Send one hard copy to the Tribunal and another to the Property Factor or their representative.  Details will be on the forms. You should also give a copy to any helper.  You will be sent a copy of all the Property Factor’s evidence at the same time.

What happens at a hearing?

You do not need legal representation but you can take a helper with you..

Be sure to let the Tribunal know if you decide not to attend or if you or a witness will be delayed.

All papers and evidence (“productions”) should have been circulated at least 7 days in advance.  You may not be allowed to rely on evidence that has been held back.

The hearing is informal – as courts go! Both parties are allowed to make their case – often point by point - and can question what the other side says.

Hearings generally take a few hours and normally start at 10.30.

You will get a decision about four weeks later in writing.

There is a list of upcoming hearings on the Housing and Property Chamber’s website. You can ask to be an observer at a Housing and Property Chamber hearing.  This may help you get better prepared.

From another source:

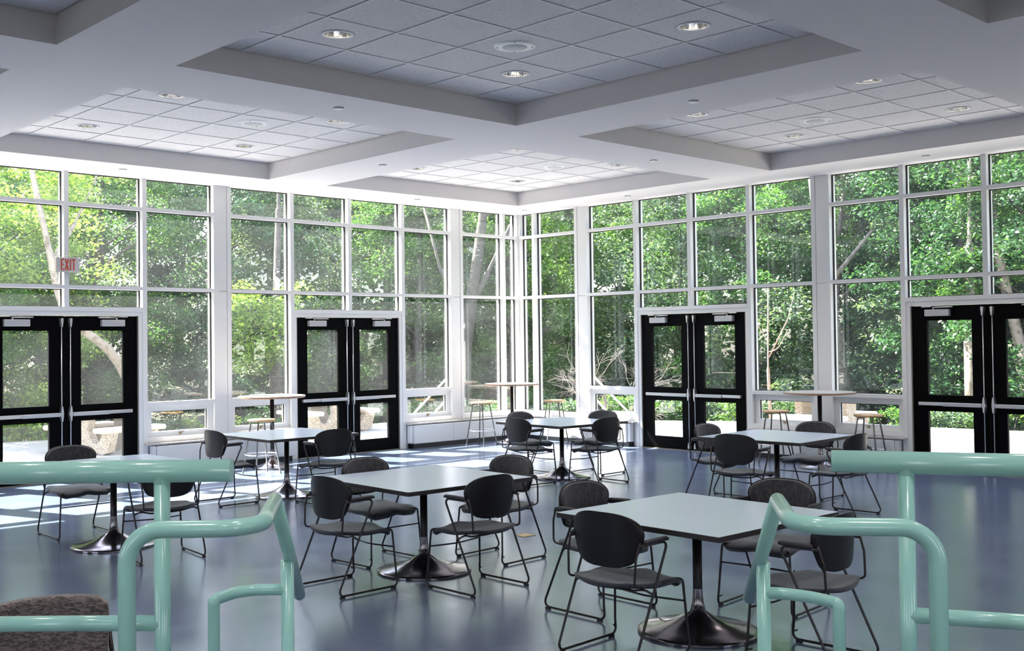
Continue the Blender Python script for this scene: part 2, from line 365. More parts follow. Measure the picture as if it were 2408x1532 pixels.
def glass_wall(T, side):
    global wnum
    w = MB()
    for s_ in MUL:
        z0 = 0.0 if s_ not in (3.38, 7.443) else T_HEAD[0]
        w.box(s_ - FW, s_ + FW, 0.0, 0.155, z0, H, T=T)
    w.box(-0.0, 0.03, 0.0, 0.155, 0.0, H, T=T)
    for a, b in ((1.25, 1.445), (5.31, 5.505), (9.375, 9.57)):      # column covers between paired mullions, with a joint
        w.box(a + FW + 0.003, b - FW - 0.003, 0.006, 0.15, 0, 2.255, T=T); w.box(a + FW + 0.003, b - FW - 0.003, 0.006, 0.15, 2.262, H, T=T)
        w.box(a, b, 0.02, 0.15, 0, H, T=T)
    for a, b, kd in BAYS:
        a2 = a + (FW if a > 0.1 else 0); b2 = b - FW
        w.box(a2, b2, 0.0, 0.15, *T_TOP, T=T); w.box(a2, b2, 0.0, 0.15, *T_MID, T=T)
        if kd == 'hopper':
            w.box(a2, b2, 0.0, 0.15, *T_SILL, T=T)
            w.box(a2, b2, 0.0, 0.15, 0.375, 0.437, T=T)
            w.box(a2, b2, 0.03, 0.15, 0.0, 0.375, T=T)
        elif kd == 'corner':
            w.box(a2, b2, 0.0, 0.15, 0.375, 0.452, T=T); w.box(a2, b2, 0.03, 0.15, 0.0, 0.375, T=T)
        else:
            w.box(a2, b2, 0.0, 0.15, *T_HEAD, T=T)
    for d0, dm, d1 in DOORS:                                         # white door surround
        w.box(d0 + FW, d1 - FW, 0.01, 0.15, 1.932, 1.985, T=T)
        w.box(d0 + FW, d0 + FW + 0.05, 0.01, 0.15, 0, 1.932, T=T); w.box(d1 - FW - 0.035, d1 - FW, 0.01, 0.15, 0, 1.932, T=T)
    w.box(10.54, 17.5, 0.0, 0.15, 0, H, T=T)
    wall = w.build('wall_' + side, 'white_frame'); tag(wall, 'white window-wall framing on the %s side of the room' % side, 'wall', kind='structure')
    js = MB()
    for d0, dm, d1 in DOORS:
        js.box(d0 + FW + 0.05, d0 + FW + 0.062, 0.012, 0.13, 0.0, 1.93, T=T); js.box(d1 - FW - 0.047, d1 - FW - 0.035, 0.012, 0.13, 0.0, 1.93, T=T)
        js.box(d0 + 0.1, d1 - 0.09, -0.02, 0.13, 0.0, 0.008, T=T)
    js.build('door_stop', 'jamb_metal', wall)
    # windows
    for a, b, kd in BAYS:
        a2 = a + (FW if a > 0.1 else 0); b2 = b - FW; wnum += 1
        root = empty('window_%d' % wnum, T((a + b) / 2, DEP, 0)); tag(root, 'tall white-framed window bay number %d in the %s glass wall' % (wnum, side), 'window', kind='structure')
        def T2(s, o, z, r=Vector(T((a + b) / 2, DEP, 0))): p = Vector(T(s, o, z)) - r; return tuple(p)
        rows = [(T_TOP[1], H)] + [(T_MID[1], T_TOP[0])]
        if kd == 'over': rows.append((T_HEAD[1], T_MID[0]))
        elif kd == 'corner': rows.append((0.452, T_MID[0]))
        else: rows.append((T_SILL[1], T_MID[0]))
        gk = MB()
        for z0, z1 in rows:
            g = MB(); g.box(a2, b2, DEP + 0.012, DEP + 0.020, z0, z1, T=T2); g.build('glass', 'glass', root)
            for (p0, p1, q0, q1) in ((a2, a2 + 0.012, z0, z1), (b2 - 0.012, b2, z0, z1), (a2 + 0.012, b2 - 0.012, z0, z0 + 0.008), (a2 + 0.012, b2 - 0.012, z1 - 0.010, z1)):
                gk.box(p0, p1, DEP, DEP + 0.026, q0, q1, T=T2)
        if kd == 'hopper':
            s0, s1 = a2 + 0.002, b2 - 0.002; z0, z1 = 0.438, 0.826
            sa = MB()
            for (p0, p1, q0, q1) in ((s0, s0 + 0.070, z0, z1), (s1 - 0.070, s1, z0, z1), (s0 + 0.070, s1 - 0.070, z0, z0 + 0.062), (s0 + 0.070, s1 - 0.070, z1 - 0.075, z1)):
                sa.box(p0, p1, DEP - 0.02, DEP + 0.05, q0, q1, T=T2)
            sash = sa.build('sash', 'white_frame', root)
            g = MB(); g.box(s0 + 0.065, s1 - 0.065, DEP + 0.010, DEP + 0.018, z0 + 0.058, z1 - 0.07, T=T2); g.build('glass', 'glass', sash)
            for (p0, p1, q0, q1) in ((s0 + 0.070, s0 + 0.078, z0 + 0.062, z1 - 0.075), (s1 - 0.078, s1 - 0.070, z0 + 0.062, z1 - 0.075), (s0 + .078, s1 - .078, z1 - 0.083, z1 - 0.075)):
                gk.box(p0, p1, DEP + 0.002, DEP + 0.024, q0, q1, T=T2)
            lt = MB(); mid = (s0 + s1) / 2
            lt.tube([T2(mid - 0.02, DEP - 0.03, 0.462), T2(mid + 0.02, DEP - 0.03, 0.478)], 0.006, 6); lt.tube([T2(mid - 0.018, DEP - 0.03, 0.48), T2(mid + 0.018, DEP - 0.032, 0.458)], 0.006, 6)
            lt.tube([T2(mid, DEP - 0.018, 0.468), T2(mid, DEP - 0.036, 0.468)], 0.010, 8); lt.tube([T2(mid - 0.01, DEP - 0.03, 0.482), T2(mid - 0.05, DEP - 0.028, 0.486)], 0.0035, 6)
            lt.build('latch', 'brass', sash)
        gk.build('gasket', 'gasket', root)
    # baseboard, sill boards
    for a, b in ((-0.0, 2.33), (4.43, 6.40), (8.50, 17.4)):
        mbb = MB(); mbb.box(a if a > 0.1 else 0.112, b, -0.095 if side == 'left' else -0.0951, 0.03, 0.0, 0.063, T=T)
        tag(mbb.build('baseboard_%s' % side, 'black_base'), 'black rubber baseboard along the %s glass wall' % side, 'baseboard', kind='structure')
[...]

Contact the Housing and Property Chamber to make your request.

What can the Housing and Property Chamber do?

If the Property Manager is found to have failed to work to the Code of Conduct or failed in their “factoring duties”, the Housing and Property Chamber can make a Property Factor Enforcement Order which may include apologies, compensation and a change of practice in future.  It is a criminal offence for the property manager not to comply with the order.


You can appeal a decision made by the Housing and Property Chamber but only on a point of law. Appeals are heard at your local sheriff court.